John Cochrane: Well, I must credit my father with some fundamental values that stuck with me. And in fact, I've always criticized myself for not being very imaginative. I kind of went into the old man's business without... Of being an academic.
Peter Robinson: I see, I see.
John Cochrane: I kind of knew I was gonna be an academic, but if you met me when I was young, my talents and interests don't lie there. I built model airplanes, I liked math, I liked science. So I took that seriousness about academic pursuits and the understanding, really, of what a wonderful life it is to spend your time thinking about things, like "where does inflation come from?" So that I got from both of my parents. But I went in an opposite direction just because... I know historians that I tremendously admire. I I hang out with Niall Ferguson, and Steve Kotkin, and the historians here. I love them 'cause they know all this stuff.
Peter Robinson: They know a lot. They do know a lot.

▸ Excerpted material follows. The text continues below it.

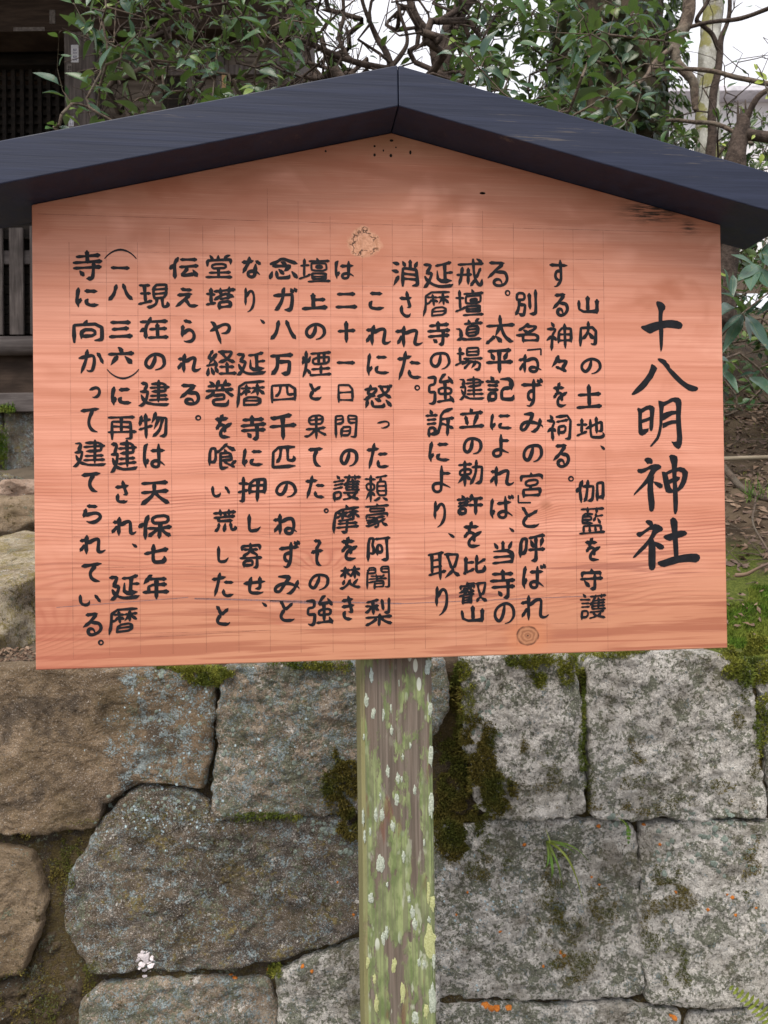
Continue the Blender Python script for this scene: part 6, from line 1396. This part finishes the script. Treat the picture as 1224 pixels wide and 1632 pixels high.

John Cochrane: My mind doesn't work that way. I have to organize things around a few simple ideas. And so, all of my... My previous book, "Asset Pricing," boiled all of asset pricing down to one very simple principle from which everything else follows. This book boils money inflation down to there's one equation, real value of nominal debt is present value of surpluses. Everything follows from that. So that's the mind of a physicist. That's my physics training. My proudest intellectual moment was my electricity and magnetism exam, where I started every question with the appropriate Maxwell equation, derived what I needed, and went on. I can organize things that way, and I am full of admiration for people like my father, who can basically memorize the Florentine archives and then write a beautiful book about it, or Neal, or all the others, and their ability to do that. I don't have that bit ability so you do what you like, and--
Peter Robinson: So this was your humble best?
John Cochrane: So far.
Peter Robinson: John Cochrane, author of the Fiscal Theory of the Price Level, thank you.
John Cochrane: Thank you.
Peter Robinson: For Uncommon Knowledge and the Hoover Institution, and Fox Nation, I'm Peter Robinson.